Standard Age Scores are adjusted to account for the exact age of the pupil – an important consideration given that the ages in a typical year group will vary by almost 12 months and that the oldest children will typically achieve higher scores than their younger counterparts. The SAS also provides a fair comparison between the different tests used, regardless of differences in test difficulty or length.

My child scored very highly in a school reasoning test. Why have they not been offered a grammar school place?

Tests such as the Cognitive Abilities Test (CAT) are nationally standardised. This means that a child’s results are compared against a very large sample from all children in the UK. However, in an 11+ test, results are compared solely against the scores achieved by other children applying to that school.

The standardised scores from an 11+ test therefore express your child’s results in relation to the test average, not the national average. Given that 11+ candidates are likely to have a higher average ability than the national population as a whole, then standardised scores from the 11+ tests will tend to be lower than scores for the same children on any nationally standardised reasoning test.

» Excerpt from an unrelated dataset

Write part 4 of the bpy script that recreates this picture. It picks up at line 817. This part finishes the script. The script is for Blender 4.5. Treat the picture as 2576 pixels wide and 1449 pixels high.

How can I help my child prepare?

To make the 11+ seem less intimidating, it helps to familiarise children with the style and format of the test. Tackling a practice paper under timed conditions gives children valuable experience of managing their time effectively. It can help them to develop an approach to the test that ensures they have enough time to answer every question.

A practice test score will also create a picture of your child’s strengths and weaknesses, giving you a clear understanding of how you can help them. Achieving a good score in a practice test can also boost a child’s confidence and reduce their anxiety in the run up to the examination.

I thought that the 11+ Maths tests covered topics taught in the national curriculum. Why did some questions cover areas that my child has not yet been taught?

The 11+ Maths tests are based around curriculum content reached within the early part of Year 6. Even so, some questions in the 11+ tests will be based on concepts taught in the classroom but will be at a more difficult level than children will have experienced in school. As a result, they will focus on your child’s skills in particular areas as much as on their existing knowledge, making some questions perhaps appear unfamiliar.